◆ **Stored data**
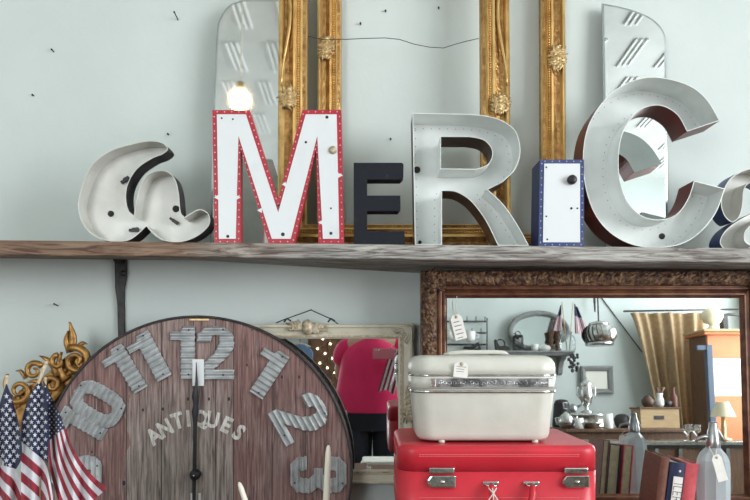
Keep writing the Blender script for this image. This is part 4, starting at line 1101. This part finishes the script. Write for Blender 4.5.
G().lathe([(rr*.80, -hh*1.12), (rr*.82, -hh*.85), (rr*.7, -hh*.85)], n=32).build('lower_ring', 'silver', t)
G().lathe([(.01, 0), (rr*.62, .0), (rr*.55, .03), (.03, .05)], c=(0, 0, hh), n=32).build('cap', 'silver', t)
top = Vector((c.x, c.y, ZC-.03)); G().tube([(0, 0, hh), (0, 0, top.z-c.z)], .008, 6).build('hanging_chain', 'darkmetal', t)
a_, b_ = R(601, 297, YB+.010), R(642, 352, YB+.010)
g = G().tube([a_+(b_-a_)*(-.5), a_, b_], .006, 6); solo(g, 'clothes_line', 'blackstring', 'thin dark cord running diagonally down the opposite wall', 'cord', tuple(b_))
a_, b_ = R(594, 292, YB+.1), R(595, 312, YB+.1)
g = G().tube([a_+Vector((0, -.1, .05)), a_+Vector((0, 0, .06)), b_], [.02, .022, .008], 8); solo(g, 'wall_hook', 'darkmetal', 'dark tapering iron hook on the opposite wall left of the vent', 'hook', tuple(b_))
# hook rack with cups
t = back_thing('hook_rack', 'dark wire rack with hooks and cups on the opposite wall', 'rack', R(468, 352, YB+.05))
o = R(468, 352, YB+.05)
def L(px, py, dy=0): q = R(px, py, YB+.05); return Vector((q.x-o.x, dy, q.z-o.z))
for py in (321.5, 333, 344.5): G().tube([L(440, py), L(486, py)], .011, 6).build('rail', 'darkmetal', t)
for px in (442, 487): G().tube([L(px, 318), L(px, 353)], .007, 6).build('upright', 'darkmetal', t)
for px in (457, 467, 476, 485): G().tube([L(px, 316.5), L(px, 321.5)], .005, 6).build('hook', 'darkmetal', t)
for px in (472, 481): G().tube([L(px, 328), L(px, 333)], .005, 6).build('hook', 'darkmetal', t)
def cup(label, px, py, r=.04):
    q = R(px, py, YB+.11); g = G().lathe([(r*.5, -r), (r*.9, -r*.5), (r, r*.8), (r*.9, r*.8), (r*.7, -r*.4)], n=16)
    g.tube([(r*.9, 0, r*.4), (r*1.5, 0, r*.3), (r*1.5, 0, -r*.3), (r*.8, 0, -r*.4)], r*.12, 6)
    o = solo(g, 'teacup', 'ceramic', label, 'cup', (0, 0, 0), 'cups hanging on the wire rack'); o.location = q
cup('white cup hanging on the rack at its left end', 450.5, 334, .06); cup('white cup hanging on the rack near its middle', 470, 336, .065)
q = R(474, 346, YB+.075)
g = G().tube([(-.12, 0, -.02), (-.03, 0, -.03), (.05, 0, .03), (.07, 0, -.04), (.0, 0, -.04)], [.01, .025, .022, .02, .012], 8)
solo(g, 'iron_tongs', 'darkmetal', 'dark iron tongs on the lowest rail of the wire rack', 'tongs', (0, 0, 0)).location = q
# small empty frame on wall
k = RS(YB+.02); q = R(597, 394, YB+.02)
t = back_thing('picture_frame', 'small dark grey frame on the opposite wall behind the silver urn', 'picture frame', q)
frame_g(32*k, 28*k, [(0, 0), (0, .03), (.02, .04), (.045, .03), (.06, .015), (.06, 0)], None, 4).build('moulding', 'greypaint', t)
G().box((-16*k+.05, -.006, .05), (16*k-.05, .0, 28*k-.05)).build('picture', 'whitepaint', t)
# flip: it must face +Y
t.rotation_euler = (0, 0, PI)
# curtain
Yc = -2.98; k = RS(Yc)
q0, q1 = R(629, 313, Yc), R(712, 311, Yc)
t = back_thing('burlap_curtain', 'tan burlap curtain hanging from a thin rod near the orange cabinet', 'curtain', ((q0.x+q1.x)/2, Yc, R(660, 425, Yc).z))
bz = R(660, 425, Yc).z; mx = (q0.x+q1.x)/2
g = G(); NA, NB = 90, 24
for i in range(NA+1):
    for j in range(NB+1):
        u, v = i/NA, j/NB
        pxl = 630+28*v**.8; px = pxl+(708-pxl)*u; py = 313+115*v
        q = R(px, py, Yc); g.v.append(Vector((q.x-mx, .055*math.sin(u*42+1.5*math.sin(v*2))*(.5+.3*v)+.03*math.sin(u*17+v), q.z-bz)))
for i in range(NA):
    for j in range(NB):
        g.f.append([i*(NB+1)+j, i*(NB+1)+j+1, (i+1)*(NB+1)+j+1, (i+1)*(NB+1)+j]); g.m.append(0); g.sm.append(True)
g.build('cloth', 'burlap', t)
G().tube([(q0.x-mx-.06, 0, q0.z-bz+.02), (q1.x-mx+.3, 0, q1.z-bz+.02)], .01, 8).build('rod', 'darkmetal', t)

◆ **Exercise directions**
Every line of the data above should be quoted exactly. Omit the pictures.

◆ **Result of the task**
Keep writing the Blender script for this image. This is part 4, starting at line 1101. This part finishes the script. Write for Blender 4.5.
G().lathe([(rr*.80, -hh*1.12), (rr*.82, -hh*.85), (rr*.7, -hh*.85)], n=32).build('lower_ring', 'silver', t)
G().lathe([(.01, 0), (rr*.62, .0), (rr*.55, .03), (.03, .05)], c=(0, 0, hh), n=32).build('cap', 'silver', t)
top = Vector((c.x, c.y, ZC-.03)); G().tube([(0, 0, hh), (0, 0, top.z-c.z)], .008, 6).build('hanging_chain', 'darkmetal', t)
a_, b_ = R(601, 297, YB+.010), R(642, 352, YB+.010)
g = G().tube([a_+(b_-a_)*(-.5), a_, b_], .006, 6); solo(g, 'clothes_line', 'blackstring', 'thin dark cord running diagonally down the opposite wall', 'cord', tuple(b_))
a_, b_ = R(594, 292, YB+.1), R(595, 312, YB+.1)
g = G().tube([a_+Vector((0, -.1, .05)), a_+Vector((0, 0, .06)), b_], [.02, .022, .008], 8); solo(g, 'wall_hook', 'darkmetal', 'dark tapering iron hook on the opposite wall left of the vent', 'hook', tuple(b_))
# hook rack with cups
t = back_thing('hook_rack', 'dark wire rack with hooks and cups on the opposite wall', 'rack', R(468, 352, YB+.05))
o = R(468, 352, YB+.05)
def L(px, py, dy=0): q = R(px, py, YB+.05); return Vector((q.x-o.x, dy, q.z-o.z))
for py in (321.5, 333, 344.5): G().tube([L(440, py), L(486, py)], .011, 6).build('rail', 'darkmetal', t)
for px in (442, 487): G().tube([L(px, 318), L(px, 353)], .007, 6).build('upright', 'darkmetal', t)
for px in (457, 467, 476, 485): G().tube([L(px, 316.5), L(px, 321.5)], .005, 6).build('hook', 'darkmetal', t)
for px in (472, 481): G().tube([L(px, 328), L(px, 333)], .005, 6).build('hook', 'darkmetal', t)
def cup(label, px, py, r=.04):
    q = R(px, py, YB+.11); g = G().lathe([(r*.5, -r), (r*.9, -r*.5), (r, r*.8), (r*.9, r*.8), (r*.7, -r*.4)], n=16)
    g.tube([(r*.9, 0, r*.4), (r*1.5, 0, r*.3), (r*1.5, 0, -r*.3), (r*.8, 0, -r*.4)], r*.12, 6)
    o = solo(g, 'teacup', 'ceramic', label, 'cup', (0, 0, 0), 'cups hanging on the wire rack'); o.location = q
cup('white cup hanging on the rack at its left end', 450.5, 334, .06); cup('white cup hanging on the rack near its middle', 470, 336, .065)
q = R(474, 346, YB+.075)
g = G().tube([(-.12, 0, -.02), (-.03, 0, -.03), (.05, 0, .03), (.07, 0, -.04), (.0, 0, -.04)], [.01, .025, .022, .02, .012], 8)
solo(g, 'iron_tongs', 'darkmetal', 'dark iron tongs on the lowest rail of the wire rack', 'tongs', (0, 0, 0)).location = q
# small empty frame on wall
k = RS(YB+.02); q = R(597, 394, YB+.02)
t = back_thing('picture_frame', 'small dark grey frame on the opposite wall behind the silver urn', 'picture frame', q)
frame_g(32*k, 28*k, [(0, 0), (0, .03), (.02, .04), (.045, .03), (.06, .015), (.06, 0)], None, 4).build('moulding', 'greypaint', t)
G().box((-16*k+.05, -.006, .05), (16*k-.05, .0, 28*k-.05)).build('picture', 'whitepaint', t)
# flip: it must face +Y
t.rotation_euler = (0, 0, PI)
# curtain
Yc = -2.98; k = RS(Yc)
q0, q1 = R(629, 313, Yc), R(712, 311, Yc)
t = back_thing('burlap_curtain', 'tan burlap curtain hanging from a thin rod near the orange cabinet', 'curtain', ((q0.x+q1.x)/2, Yc, R(660, 425, Yc).z))
bz = R(660, 425, Yc).z; mx = (q0.x+q1.x)/2
g = G(); NA, NB = 90, 24
for i in range(NA+1):
    for j in range(NB+1):
        u, v = i/NA, j/NB
        pxl = 630+28*v**.8; px = pxl+(708-pxl)*u; py = 313+115*v
        q = R(px, py, Yc); g.v.append(Vector((q.x-mx, .055*math.sin(u*42+1.5*math.sin(v*2))*(.5+.3*v)+.03*math.sin(u*17+v), q.z-bz)))
for i in range(NA):
    for j in range(NB):
        g.f.append([i*(NB+1)+j, i*(NB+1)+j+1, (i+1)*(NB+1)+j+1, (i+1)*(NB+1)+j]); g.m.append(0); g.sm.append(True)
g.build('cloth', 'burlap', t)
G().tube([(q0.x-mx-.06, 0, q0.z-bz+.02), (q1.x-mx+.3, 0, q1.z-bz+.02)], .01, 8).build('rod', 'darkmetal', t)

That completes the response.